## Exercise directions
Your task is to extract every line from the material below exactly.
□ □ □ □ □ □ □
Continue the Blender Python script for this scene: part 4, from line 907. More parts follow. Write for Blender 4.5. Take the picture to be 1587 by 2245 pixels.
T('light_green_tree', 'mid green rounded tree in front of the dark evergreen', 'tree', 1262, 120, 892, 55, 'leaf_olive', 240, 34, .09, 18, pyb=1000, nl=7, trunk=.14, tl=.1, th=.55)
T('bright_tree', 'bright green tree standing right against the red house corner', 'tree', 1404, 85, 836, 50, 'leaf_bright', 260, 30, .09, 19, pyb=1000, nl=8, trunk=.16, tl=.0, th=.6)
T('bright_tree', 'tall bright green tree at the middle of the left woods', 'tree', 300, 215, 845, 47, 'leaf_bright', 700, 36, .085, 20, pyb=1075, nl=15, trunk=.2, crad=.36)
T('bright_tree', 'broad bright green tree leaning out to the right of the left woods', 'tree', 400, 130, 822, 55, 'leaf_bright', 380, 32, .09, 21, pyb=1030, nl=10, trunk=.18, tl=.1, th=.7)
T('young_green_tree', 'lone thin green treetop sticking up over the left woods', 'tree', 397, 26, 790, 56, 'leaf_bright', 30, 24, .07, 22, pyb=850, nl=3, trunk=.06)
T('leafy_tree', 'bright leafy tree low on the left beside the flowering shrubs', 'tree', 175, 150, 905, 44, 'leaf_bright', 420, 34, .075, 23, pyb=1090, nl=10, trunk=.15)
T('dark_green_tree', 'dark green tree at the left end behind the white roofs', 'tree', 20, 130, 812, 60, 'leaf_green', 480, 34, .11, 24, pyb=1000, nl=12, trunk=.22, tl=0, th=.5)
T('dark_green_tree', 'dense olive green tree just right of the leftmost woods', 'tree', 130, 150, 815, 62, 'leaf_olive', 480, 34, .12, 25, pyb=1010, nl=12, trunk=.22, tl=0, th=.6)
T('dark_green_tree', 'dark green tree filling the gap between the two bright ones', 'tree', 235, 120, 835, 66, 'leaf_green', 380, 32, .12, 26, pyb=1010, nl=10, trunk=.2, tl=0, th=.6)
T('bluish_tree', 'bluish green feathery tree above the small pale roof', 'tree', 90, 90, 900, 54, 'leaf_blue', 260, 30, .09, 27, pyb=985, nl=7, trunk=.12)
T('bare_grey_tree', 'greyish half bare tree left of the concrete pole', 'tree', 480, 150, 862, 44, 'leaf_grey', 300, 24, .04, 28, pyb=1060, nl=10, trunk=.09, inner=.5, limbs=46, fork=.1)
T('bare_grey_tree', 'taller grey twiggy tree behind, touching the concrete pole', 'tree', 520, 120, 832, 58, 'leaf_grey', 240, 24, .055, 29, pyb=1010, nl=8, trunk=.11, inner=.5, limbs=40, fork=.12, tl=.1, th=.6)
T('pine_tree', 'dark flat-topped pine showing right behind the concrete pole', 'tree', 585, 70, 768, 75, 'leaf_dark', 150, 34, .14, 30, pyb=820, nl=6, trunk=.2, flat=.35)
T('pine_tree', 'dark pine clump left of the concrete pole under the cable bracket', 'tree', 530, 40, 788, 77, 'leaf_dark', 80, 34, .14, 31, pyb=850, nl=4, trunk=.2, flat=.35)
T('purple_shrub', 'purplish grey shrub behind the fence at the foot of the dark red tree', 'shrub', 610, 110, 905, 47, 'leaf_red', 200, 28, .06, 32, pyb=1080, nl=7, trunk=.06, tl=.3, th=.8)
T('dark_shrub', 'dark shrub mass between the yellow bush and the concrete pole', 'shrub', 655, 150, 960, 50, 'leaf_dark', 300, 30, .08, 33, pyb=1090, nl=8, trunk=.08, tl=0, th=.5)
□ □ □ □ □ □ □
## Written solution
Continue the Blender Python script for this scene: part 4, from line 907. More parts follow. Write for Blender 4.5. Take the picture to be 1587 by 2245 pixels.
T('light_green_tree', 'mid green rounded tree in front of the dark evergreen', 'tree', 1262, 120, 892, 55, 'leaf_olive', 240, 34, .09, 18, pyb=1000, nl=7, trunk=.14, tl=.1, th=.55)
T('bright_tree', 'bright green tree standing right against the red house corner', 'tree', 1404, 85, 836, 50, 'leaf_bright', 260, 30, .09, 19, pyb=1000, nl=8, trunk=.16, tl=.0, th=.6)
T('bright_tree', 'tall bright green tree at the middle of the left woods', 'tree', 300, 215, 845, 47, 'leaf_bright', 700, 36, .085, 20, pyb=1075, nl=15, trunk=.2, crad=.36)
T('bright_tree', 'broad bright green tree leaning out to the right of the left woods', 'tree', 400, 130, 822, 55, 'leaf_bright', 380, 32, .09, 21, pyb=1030, nl=10, trunk=.18, tl=.1, th=.7)
T('young_green_tree', 'lone thin green treetop sticking up over the left woods', 'tree', 397, 26, 790, 56, 'leaf_bright', 30, 24, .07, 22, pyb=850, nl=3, trunk=.06)
T('leafy_tree', 'bright leafy tree low on the left beside the flowering shrubs', 'tree', 175, 150, 905, 44, 'leaf_bright', 420, 34, .075, 23, pyb=1090, nl=10, trunk=.15)
T('dark_green_tree', 'dark green tree at the left end behind the white roofs', 'tree', 20, 130, 812, 60, 'leaf_green', 480, 34, .11, 24, pyb=1000, nl=12, trunk=.22, tl=0, th=.5)
T('dark_green_tree', 'dense olive green tree just right of the leftmost woods', 'tree', 130, 150, 815, 62, 'leaf_olive', 480, 34, .12, 25, pyb=1010, nl=12, trunk=.22, tl=0, th=.6)
T('dark_green_tree', 'dark green tree filling the gap between the two bright ones', 'tree', 235, 120, 835, 66, 'leaf_green', 380, 32, .12, 26, pyb=1010, nl=10, trunk=.2, tl=0, th=.6)
T('bluish_tree', 'bluish green feathery tree above the small pale roof', 'tree', 90, 90, 900, 54, 'leaf_blue', 260, 30, .09, 27, pyb=985, nl=7, trunk=.12)
T('bare_grey_tree', 'greyish half bare tree left of the concrete pole', 'tree', 480, 150, 862, 44, 'leaf_grey', 300, 24, .04, 28, pyb=1060, nl=10, trunk=.09, inner=.5, limbs=46, fork=.1)
T('bare_grey_tree', 'taller grey twiggy tree behind, touching the concrete pole', 'tree', 520, 120, 832, 58, 'leaf_grey', 240, 24, .055, 29, pyb=1010, nl=8, trunk=.11, inner=.5, limbs=40, fork=.12, tl=.1, th=.6)
T('pine_tree', 'dark flat-topped pine showing right behind the concrete pole', 'tree', 585, 70, 768, 75, 'leaf_dark', 150, 34, .14, 30, pyb=820, nl=6, trunk=.2, flat=.35)
T('pine_tree', 'dark pine clump left of the concrete pole under the cable bracket', 'tree', 530, 40, 788, 77, 'leaf_dark', 80, 34, .14, 31, pyb=850, nl=4, trunk=.2, flat=.35)
T('purple_shrub', 'purplish grey shrub behind the fence at the foot of the dark red tree', 'shrub', 610, 110, 905, 47, 'leaf_red', 200, 28, .06, 32, pyb=1080, nl=7, trunk=.06, tl=.3, th=.8)
T('dark_shrub', 'dark shrub mass between the yellow bush and the concrete pole', 'shrub', 655, 150, 960, 50, 'leaf_dark', 300, 30, .08, 33, pyb=1090, nl=8, trunk=.08, tl=0, th=.5)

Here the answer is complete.